By Lira Dalangin-Fernandez
INQUIRER.net
30 December 2010
MANILA, Philippines—The founding leader of the Communist Party of the Philippines (CPP) stood firm that the rebel group will continue collecting revolutionary taxes from big businesses in the country, an issue that government negotiators intend to raise when peace negotiations resume in February.
“It is the duty and prerogative of the people’s revolutionary government to collect taxes for the purposes beneficial to the people,” Jose Maria Sison said in an email reply to INQUIRER.net.
Sison, however, clarified that communist rebels do not tax foreign mining companies, saying that the CPP “will ban, disable and dismantle such companies.”
Sison, who also serves as chief political consultant of the National Democratic Front (NDF), the umbrella organization of the communists that negotiates with the government, said the taxes collected covers the “costs of administration, defense, land reform, promotion of production and social programs, including public education, health, cultural and other activities.”

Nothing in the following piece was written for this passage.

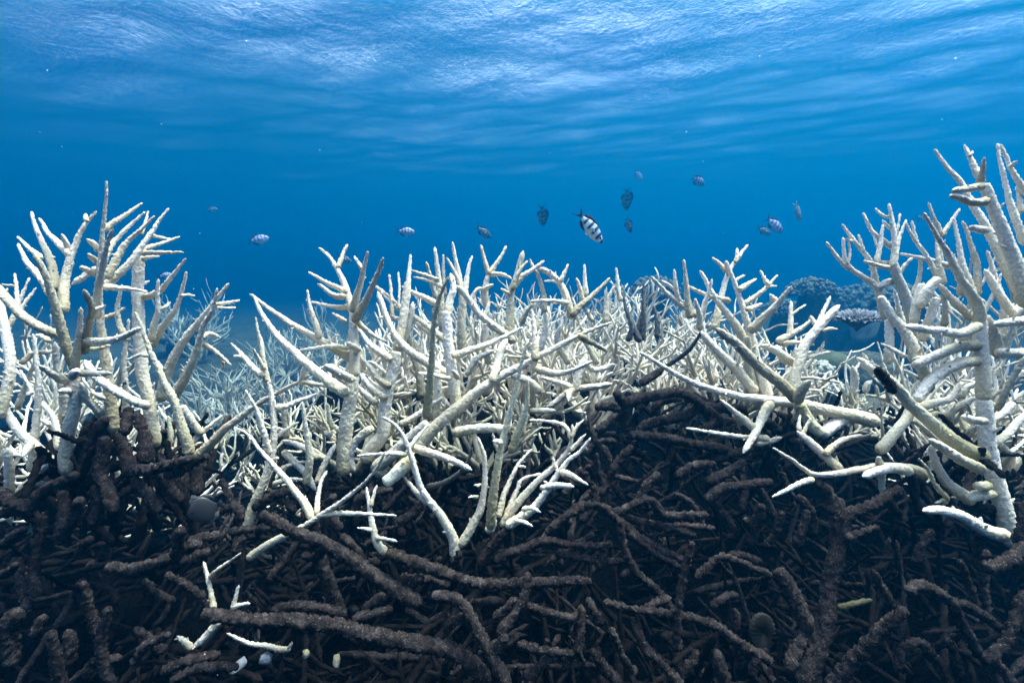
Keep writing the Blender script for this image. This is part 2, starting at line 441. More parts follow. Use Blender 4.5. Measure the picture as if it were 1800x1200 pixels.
('bleached_staghorn_coral', 'spreading bleached staghorn right of centre with a long low limb reaching left', 'coral', 1.2, '''
W 0 0 18 5 1543,742 1500,731 1455,722 1406,710 1350,703 1290,694 1237,679 1200,664 1162,641 1125,619
W 3 8 16 4 1350,702 1340,670 1330,635 1320,590 1309,551 1299,520 1288,490 1277,458
G 4 4 13 10 1330,695 1318,660 1314,620 1312,590
W 12 16 10 5 1256,580 1266,530 1276,490 1286,470 1294,455 1296,436
W 13 15 6 4 1292,462 1302,446 1315,430
W 14 15 6 4 1277,478 1266,464 1252,452
W 14 12 5 4 1280,485 1276,470 1275,458
W 8 10 12 5 1318,610 1294,572 1275,547 1249,510 1240,492 1230,475
W 9 10 8 4 1284,530 1260,524 1237,516 1198,498
W 10 12 9 4 1240,560 1215,548 1192,532 1166,508 1144,485
W 11 12 5 3 1192,520 1180,504 1164,493
W 10 9 10 4 1213,560 1209,530 1204,480 1202,456
W 11 11 7 4 1194,530 1189,510 1185,473
W 8 6 9 4 1232,566 1237,540 1245,515 1252,490
W 8 5 10 5 1231,580 1230,556 1226,540 1221,524
W 2 -4 13 5 1316,584 1342,559 1369,532 1382,515 1392,503
W 0 1 8 6 1366,532 1360,525 1353,516
W 8 9 7 3 1352,503 1344,490 1336,475
W 9 11 8 3 1305,536 1328,521 1346,506 1367,483
W 9 10 5 3 1346,506 1354,503 1366,503
W 6 8 8 4 1298,510 1313,500 1330,490
W 4 5 8 4 1312,545 1325,540 1340,533
W 8 9 5 3 1290,495 1300,488 1310,483
G -6 -12 16 10 1402,704 1394,695 1369,671 1331,641 1294,604 1275,590 1258,576
W 3 6 15 8 1328,692 1316,676 1294,649 1267,622 1250,604 1232,583
W 0 2 14 8 1398,705 1396,675 1404,640 1417,604 1444,570 1460,552 1476,536
W 2 4 9 4 1420,605 1433,580 1444,555 1460,520
W 4 5 8 4 1440,580 1430,565 1424,554
W 1 0 6 4 1444,582 1458,578 1473,579
W 4 5 11 8 1400,642 1382,628 1362,615 1337,606
W 1 2 7 3 1405,632 1430,625 1460,618
G -8 -14 14 9 1402,707 1408,690 1416,678 1426,668
O -4 -6 15 14 1402,705 1412,724 1425,745 1447,765
W -2 2 14 16 1445,764 1462,750 1480,738 1500,735
W -4 -12 14 6 1356,708 1346,722 1335,745 1324,768 1306,796
W -8 -6 11 5 1326,755 1312,740 1290,722 1266,702
W -6 -3 9 4 1352,770 1312,769 1270,763 1235,757 1206,752
W 2 0 8 6 1330,782 1350,776 1375,768
W 7 9 8 5 1388,592 1390,560 1390,529
W 8 9 5 3 1390,555 1402,545 1417,535
W 7 7 9 4 1365,600 1392,586 1415,572 1430,558
W 9 9 7 4 1372,604 1400,602 1432,606
W 6 6 8 6 1382,640 1372,625 1366,606
'''),
('bleached_staghorn_coral', 'low white staghorn with a level limb over the rubble at lower right, tips pointing left', 'coral', .95, '''
W 0 -3 14 4 1628,836 1600,824 1550,820 1517,825 1475,832 1433,834 1410,822 1392,808 1358,787
W -2 -8 14 9 1600,828 1570,822 1537,829 1517,838
W -3 -5 9 4 1430,842 1410,848 1392,856 1357,873
W 0 3 13 8 1480,828 1454,805 1425,779 1400,757
W 3 4 6 4 1404,758 1405,742 1406,728
W 3 3 6 4 1410,764 1417,750 1426,734
W 0 2 10 4 1450,800 1462,787 1483,772 1516,764
W -1 -5 9 7 1546,826 1546,812 1545,803
W -1 0 9 7 1550,828 1550,848 1550,868
'''),
('coral_stump', 'thick white coral finger with a pointed tip, dead and dark at its foot', 'coral', .95, '''
W 0 -4 16 6 1708,882 1690,868 1667,850 1650,825 1642,805 1635,782
D 2 0 15 14 1756,905 1735,894 1706,880
O -6 -10 7 3 1655,884 1665,876 1652,862 1642,848 1634,830 1626,818 1614,805
O -7 -8 5 3 1645,856 1650,860 1657,862
O -7 -8 4 3 1637,836 1632,846 1628,846
O -7 -8 5 4 1660,876 1650,882 1643,884
'''),
('bleached_staghorn_coral', 'fat white coral limb with blunt cracked tip lowest at the right edge', 'coral', .88, '''
W 0 -7 17 9 1770,942 1745,936 1722,926 1700,912 1683,904 1650,896 1621,898
W 0 0 9 7 1720,926 1722,914 1725,908
D 2 0 14 13 1718,1000 1722,970 1722,935
'''),
('bleached_staghorn_coral', 'tallest bleached staghorn, leaning in from the right edge on a straight pale trunk', 'coral', .95, '''
W 0 0 20 16 1780,960 1767,908 1754,855 1740,800 1733,742 1730,700
W 0 0 16 14 1730,705 1727,647 1723,597 1723,560
W 0 -5 14 4 1723,570 1717,533 1690,493 1675,463 1663,440 1650,420 1640,403 1623,374
W 2 5 10 4 1713,530 1705,500 1693,467 1685,427 1677,382
W 3 5 10 4 1718,520 1717,467 1707,433 1700,408 1691,388
W -4 -4 17 11 1808,535 1800,523 1783,457 1763,407 1743,357 1730,323
W -4 -2 10 4 1728,322 1720,308 1710,287 1702,270 1695,254
W -3 -3 5 4 1704,276 1708,270 1709,265
W -6 -9 8 5 1725,318 1727,302 1730,276
W -6 -14 10 6 1727,328 1715,329 1700,332 1675,335
W -6 -14 11 6 1735,354 1718,356 1700,353 1685,347 1671,344
W 0 6 15 4 1795,515 1773,473 1753,437 1733,397 1710,360 1690,323 1667,297 1652,276 1642,262
W -4 -6 10 7 1735,405 1720,403 1703,400
W 2 4 10 4 1803,430 1787,390 1773,347 1762,300 1756,275 1753,252
W 4 4 8 4 1805,345 1790,318 1777,297 1768,275 1757,253
W 3 1 6 5 1772,295 1780,290 1789,282
W 4 5 8 5 1795,375 1792,350 1788,322
W 3 -2 13 8 1808,563 1775,566 1747,570
W 2 1 13 10 1808,620 1780,621 1752,618
W 3 2 15 11 1756,628 1750,600 1740,575 1730,555
W 4 6 11 8 1782,554 1765,530 1753,513 1730,473
W 5 4 12 9 1810,525 1795,538 1777,553
W -2 -8 12 9 1722,572 1700,582 1683,587 1655,582 1633,580 1592,573
W 0 -3 14 11 1722,608 1700,608 1683,610 1650,623 1607,643
W 0 -4 14 12 1722,634 1700,635 1690,637 1660,650 1633,673 1610,704
O -3 -10 20 11 1732,806 1712,795 1683,780 1655,758 1633,740 1600,710 1575,680 1560,662
G -6 -12 14 9 1727,826 1710,818 1690,808 1667,793 1633,772
W 2 4 12 6 1610,718 1640,708 1667,702 1678,690 1686,672
W -3 -6 10 9 1734,741 1712,738 1690,731
W 0 2 11 9 1738,742 1760,727 1781,709
G -4 -8 8 6 1752,722 1762,700 1777,670 1803,625
W 2 3 10 8 1745,782 1773,760 1805,724
W 3 4 7 5 1760,782 1778,793 1805,770
W 4 3 8 6 1660,734 1690,710 1720,697
O -2 -3 12 10 1740,852 1728,854 1715,853
G -1 -2 14 12 1748,868 1720,870 1698,876
W 1 4 14 9 1615,640 1606,612 1595,590 1583,573 1565,552 1545,520
O 0 0 13 12 1632,690 1628,665 1617,640 1612,625
W 0 2 7 4 1592,628 1567,613 1548,603
W 3 2 9 5 1586,572 1580,545 1572,508
W 5 4 13 10 1616,540 1630,512 1650,487
W 6 5 11 9 1622,600 1633,560 1647,522
W 5 6 10 7 1708,562 1690,542 1677,530 1647,497
W 6 6 11 10 1606,570 1612,530 1622,498
O 0 1 15 12 1610,722 1590,700 1585,690 1578,690
D -10 -12 12 10 1572,690 1556,665 1541,645
G 2 5 14 10 1545,795 1565,770 1592,738 1602,715
W 4 4 10 9 1560,640 1563,600 1562,560
W 6 5 9 4 1690,600 1720,560 1745,520 1760,480
W 7 8 10 5 1760,600 1765,540 1750,490 1735,440
W 7 6 8 4 1660,575 1660,540 1655,515
W 6 8 8 4 1660,500 1650,460 1646,420
W 6 7 9 4 1690,520 1684,470 1660,430
W 7 6 9 8 1770,680 1790,660 1808,650
W 6 6 8 5 1690,700 1700,680 1725,670
O 4 5 9 6 1625,735 1650,728 1665,733
'''),
('bleached_staghorn_coral', 'slender many tipped bleached staghorn standing against open water left of the tallest one', 'coral', 1.5, '''
W 0 -2 14 9 1603,600 1600,555 1590,515 1575,480 1570,455
W -2 0 9 4 1570,470 1573,440 1570,400 1562,357
W 0 1 5 3 1568,384 1550,377 1538,366
W -1 0 5 3 1573,420 1578,400 1582,375
W 0 2 6 3 1574,445 1580,420 1593,386
W 0 1 5 3 1568,405 1560,397 1551,386
W 0 2 8 3 1572,437 1553,423 1533,407 1517,374
W 2 3 8 4 1540,505 1533,467 1520,447 1500,420 1490,408 1480,394
W 2 3 5 3 1519,443 1513,425 1508,412
W 2 1 5 3 1499,424 1492,422 1486,418
W 0 4 11 4 1560,565 1550,533 1540,503 1517,487 1497,473 1485,453 1482,417
W 3 4 7 3 1495,474 1487,468 1470,450 1452,425
W 2 3 5 3 1490,465 1494,445 1492,424
W -1 0 7 4 1541,462 1547,433 1552,394
W 0 1 5 3 1546,440 1540,428 1537,413
W -1 -4 7 5 1570,472 1545,467 1517,458
W 0 0 6 4 1566,460 1552,462 1540,457
W 0 -2 7 4 1578,482 1590,468 1604,452
W 3 3 7 4 1605,520 1617,483 1617,450
W 1 2 7 4 1650,500 1640,470 1625,445 1612,425 1603,388
W 1 1 5 3 1612,428 1600,408 1592,390
W 1 2 7 3 1655,420 1650,400 1640,380 1632,356
W 1 1 6 3 1656,416 1668,395 1688,366
W 2 1 8 4 1672,470 1645,460 1617,453 1582,446
W 2 1 5 4 1648,463 1640,470 1630,473
W 2 3 6 3 1655,470 1652,440 1646,418
W 1 -1 10 7 1570,495 1555,498 1543,506
W 0 2 6 4 1555,520 1548,516 1540,518
'''),
('coral_sprig', 'stubby white coral clump with short fingers in the gap before the far reef', 'coral', 1.7, '''
W 0 -3 10 8 1503,726 1500,693 1503,665 1498,642
W -2 -1 5 3 1500,655 1494,648 1488,640
W -2 -1 5 3 1502,650 1508,643 1510,636
W 4 2 10 8 1545,662 1535,652 1520,640 1507,628
W 3 3 6 4 1524,642 1522,630 1516,620
W 3 3 5 3 1530,648 1535,640 1532,632
W 2 2 9 7 1556,715 1553,702 1557,690
W 3 2 8 7 1520,690 1525,675 1533,668
'''),
('dead_upright_coral', 'group of slate grey dead spikes standing among white branches right of centre', 'coral', 1.75, '''
S 0 3 9 3 1125,602 1114,577 1102,547 1093,511
S 1 2 8 3 1129,598 1132,560 1131,530 1131,494
S 2 3 7 3 1118,600 1126,560 1137,532 1152,512
S 1 2 8 4 1155,595 1155,565 1148,537
S -8 -30 8 5 1125,672 1181,637 1211,615 1232,584
S 0 -1 8 5 1103,600 1110,580 1108,560
'''),
('bleached_staghorn_coral', 'pale staghorn with thin forked uprights in the hedge above the heavy diagonal limb', 'coral', 1.5, '''
W 0 0 11 5 778,580 774,510 768,465 764,434
W 1 1 6 3 782,520 780,480 779,447
W 0 -4 9 4 772,540 764,515 757,490 749,460
W 2 2 10 4 815,560 810,500 801,457 795,425
W 0 1 8 3 812,510 798,476 785,452
W 0 2 9 3 816,520 820,490 825,465 830,449
G 0 0 12 9 812,620 811,580 812,545 815,510
W -4 -8 11 7 905,602 882,583 849,559 830,536 815,514 798,500
W 3 3 9 6 857,540 853,515 855,495 859,480
W 3 4 7 4 860,483 852,457 845,430
W 3 5 7 3 860,482 871,465 880,452 890,432
W 3 2 7 4 861,482 878,482 888,484 900,490
W 2 0 7 3 849,510 857,505 868,500
W 2 2 8 5 836,545 832,520 840,508 850,506
W 0 0 9 5 850,560 856,545 859,531
G -2 0 12 6 896,600 896,560 899,515 907,490 914,465 920,441
G -3 -2 8 4 900,510 909,484 928,458
W -1 1 9 4 901,505 918,486 936,474 957,458
W -2 -4 6 4 898,518 888,512 880,507
W 1 2 8 4 957,550 956,520 948,490 938,472 931,455
W 0 1 11 6 1006,560 998,530 989,507 975,488 958,476 943,473
W 0 1 7 3 984,498 992,480 999,464
W 0 0 5 4 985,500 972,494 956,494
W 1 2 7 3 1030,520 1028,490 1027,464
W 0 0 8 4 1025,530 1020,508 1013,488
G -3 3 10 4 1004,556 1020,538 1040,521 1058,503 1072,488
W 0 0 7 5 1042,566 1032,548 1018,530
W 2 3 7 3 1090,530 1086,500 1083,470
W 1 3 9 4 1064,570 1068,530 1078,508 1090,492
W -3 -2 7 4 1000,533 970,529 932,529
G -4 -6 9 5 916,570 924,550 936,533
W -6 -5 11 8 1010,690 1015,665 1020,645 1026,628
W -6 -9 9 6 1015,683 1044,680 1077,674
W -6 -5 8 5 1010,682 985,673 950,663
W -8 -9 9 6 1010,684 990,695 975,708 960,717
W -8 -12 8 6 1006,686 1000,694 999,706
W -5 -3 8 6 1024,634 1045,650 1082,640
W 3 3 10 7 930,650 950,610 960,570 958,545
W 4 4 10 7 860,640 850,600 855,565
W 0 0 11 8 950,690 930,670 905,660 885,640
W 2 3 9 5 1050,640 1030,600 1020,570
W 2 2 9 6 1000,640 980,600 985,570
W 4 3 8 6 820,660 840,630 870,615
'''),
('white_coral_fragment', 'thin white forked sprig passing behind the end of the thick dark log', 'coral fragment', .86, '''
W 2 4 8 5 377,1074 370,1040 366,1020 362,1003 357,986
W 3 2 6 3 368,1016 378,1004 393,993 424,971
W 0 -1 10 9 387,1088 374,1104 358,1122 336,1140
W -1 -2 9 6 336,1140 326,1128 311,1117
W 3 3 7 4 408,1070 413,1055 420,1027
W 3 1 7 4 410,1068 424,1062 440,1060
'''),
('white_coral_fragment', 'yellowish white coral stick lying on the rubble under the thick dark log', 'coral fragment', .85, '''
W 0 -2 8 5 511,1141 490,1140 467,1134 435,1129 398,1112
W -1 -1 5 4 505,1140 511,1133 513,1127
'''),
]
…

Health Undersecretary Alexander Padilla, chairman of the government panel in formal talks scheduled in Norway’s capital, Oslo, on February 15 to 21, earlier said that the panel will raise the issue of revolutionary taxes during discussions with the NDF.
Padilla said the rebels should stop taxing business establishments, stressing that they are not the government, and that such practice was driving away investors.
Earlier reports quoting the military had said that seven major mining companies had threatened to withdraw from the Caraga region—composed of Agusan del Norte, Agusan del Sur, Surigao del Norte and Surigao del Sur—after the New People’s Army (NPA) raised its annual “tax” take from P15 million to P20 million next year.
Sison considers that the “revolutionary government” led by the CPP has the right to impose taxes on the business establishments.
“There is yet no peace agreement. The two conflicting sides of the civil war in the Philippines are still negotiating. Everyone must recognize the fact that there are two governments in the Philippines,” he said.
The Netherlands-based communist leader slammed government and military officials for spreading false information that the CPP, through its armed wing, the NPA, exacts taxes from foreign mining firms.
“My understanding of the policy of the revolutionary government is banning, disabling and dismantling such mining companies because they damage the economy and environment and take away land from land reform,” he said.
”Foreign mining companies take away non-renewable mineral resources and damage permanently the people’s aspiration for national industrialization,” he said.